Manolo se tomó un breve descanso de su trabajo de reparto de congelados frente a esta pequeña playa. Frente a frente a la mar chipionera de la playa de Las Canteras, Manolo abrió una lata de cerveza y se la bebió saboreando cada sorbo. “¿Y si pudiera hacer esto siempre?”, caviló. Treinta años, varias remodelaciones, muchas sardinas y aún más cervezas después, dieron como resultado Los Corrales, un chiringuito, “un restaurante, realmente”, apostilla, que abre durante todo el año.

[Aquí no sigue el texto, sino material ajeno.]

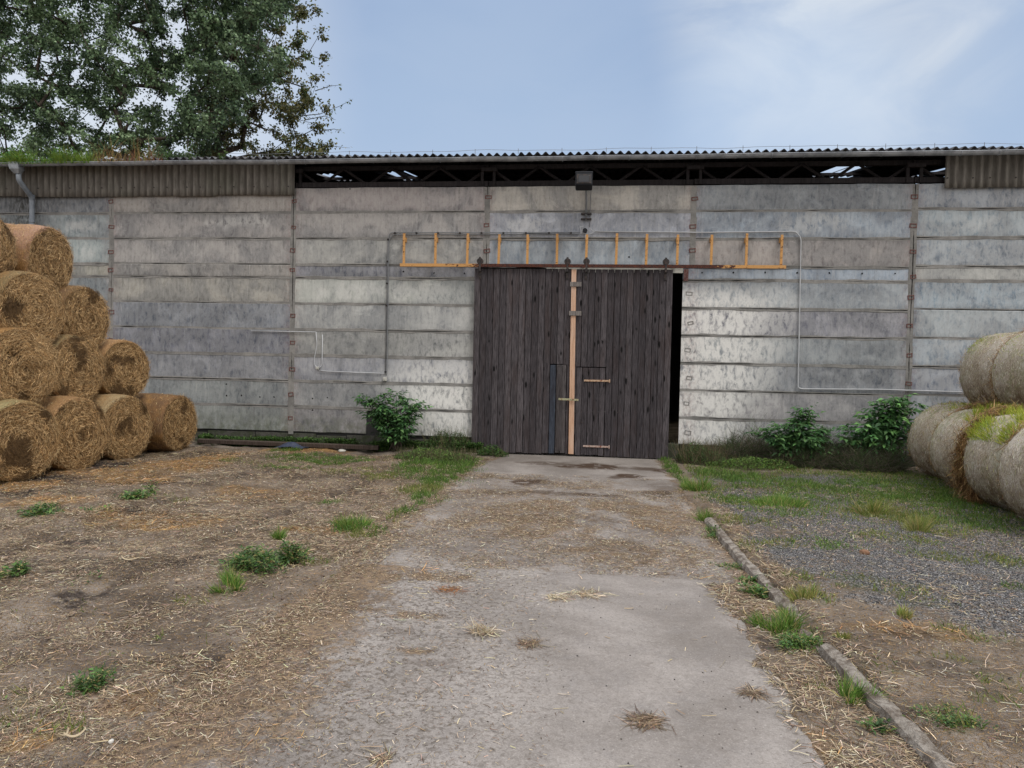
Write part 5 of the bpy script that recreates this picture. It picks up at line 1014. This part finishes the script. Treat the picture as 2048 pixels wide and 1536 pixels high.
tuft(1694, 1412, .085, .12, 330, 0, 'bright green grass tuft leaning on the kerb', bright=1.15); tuft(1744, 1474, .06, .06, 90, 1, 'small dark leafy weed under the kerb at the bottom', True, .045, .7)
tuft(1804, 1262, .07, .08, 110, 2, 'yellow green tuft alone on the straw right of the kerb', bright=1.2); tuft(1890, 1485, .14, .06, 500, 1, 'low feathery weed near the lower right corner', True, .025, .85)
tuft(1745, 1035, .14, .22, 300, 2, 'tall grass tuft before the right bales', bright=1.1); tuft(1835, 1072, .13, .24, 300, 2, 'tallest yellowish grass tuft before the right bales', bright=1.05); tuft(1690, 1312, .05, .05, 80, 2, 'tiny grass tuft on the straw right of the kerb'); tuft(1610, 1225, .12, .12, 260, 2, 'thin grass tuft just right of the kerb')
# ---- leafy mound beside the left door, and weeds by the right jamb
def herb(px, py, rx, ry, h, n, label, kind=1, size=.05, bright=.8, y=None, stalks=0, name='weed_clump', colr=None):
    c = G(px, py); root = tag(empty(name, (c[0], c[1], float(ground_z(c[0], c[1])))), label, 'weeds')
    a = rng.random(n)*2*np.pi; q = np.sqrt(rng.random(n)); x, yy = rx*q*np.cos(a), ry*q*np.sin(a); nz = .45+1.1*fbm(x*3+px, yy*3, 5, 4); z = rng.random(n)**.6*h*(1-q**2*.75)*nz
    el = rng.uniform(-.5, .7, n); a2 = rng.random(n)*6.28; v, f = leaves(np.stack([x, yy, z], 1), np.stack([np.cos(a2)*np.cos(el), np.sin(a2)*np.cos(el), np.sin(el)], 1), np.tile((0, -.2, 1.), (n, 1))+rng.normal(0, .35, (n, 3)), rng.uniform(.6, 1.3, n)*size, rng.uniform(.3, .45, n)*size)
    mesh('foliage', v, f, MAT['leaf'], root, colr=percol(colr if colr is not None else np.array(GREENS[kind])*bright, n, 6, .3))
    if stalks:
        n = stalks; a = rng.random(n)*2*np.pi; q = np.sqrt(rng.random(n)); P = np.stack([rx*q*np.cos(a), ry*q*np.sin(a), 0*q], 1); v, f = strands(P, np.stack([rng.normal(0, .3, n), rng.normal(0, .25, n), np.ones(n)], 1), h*rng.uniform(.6, 1.3, n), rng.uniform(.005, .009, n), .2, (0, 1, 0), .4)
        mesh('stalks', v, f, MAT['grass'], root, colr=percol([S(96, 92, 66), S(112, 100, 80), S(74, 80, 52)], n, 6, .25))
    return root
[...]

Políticos, toreros y artistas, además de chipioneros y foráneos sin nombre conocido, se sientan a la mesa de un establecimiento mitad en el paseo urbano, mitad en la playa. Manuel es un gran anfitrión. Con parla, sentido del humor y mucho saber.

Su teléfono móvil no para de sonar. Reservas, pedidos, proveedores, encargos... Manuel cuida a la clientela y el producto que le sirve. “Que faltan almejas. Pues voy por ellas a donde sea”. “Que alguien viene fuera de hora pero ya está todo cerrado para almorzar. Pues nada, se le pone de comer. De mi casa no se va nadie sin comer”.

Ese mismo talante l o transmite a su hijo, Roberto Montalbán, actual gerente de Los Corrales. Del de la playa. Porque Manuel también tiene diversificado el negocio que comparte con su hermano.  El teléfono no para. Pero Manolo atiende a todo el mundo. De una mesa a otra. “Qué, ¿está bueno todo?”.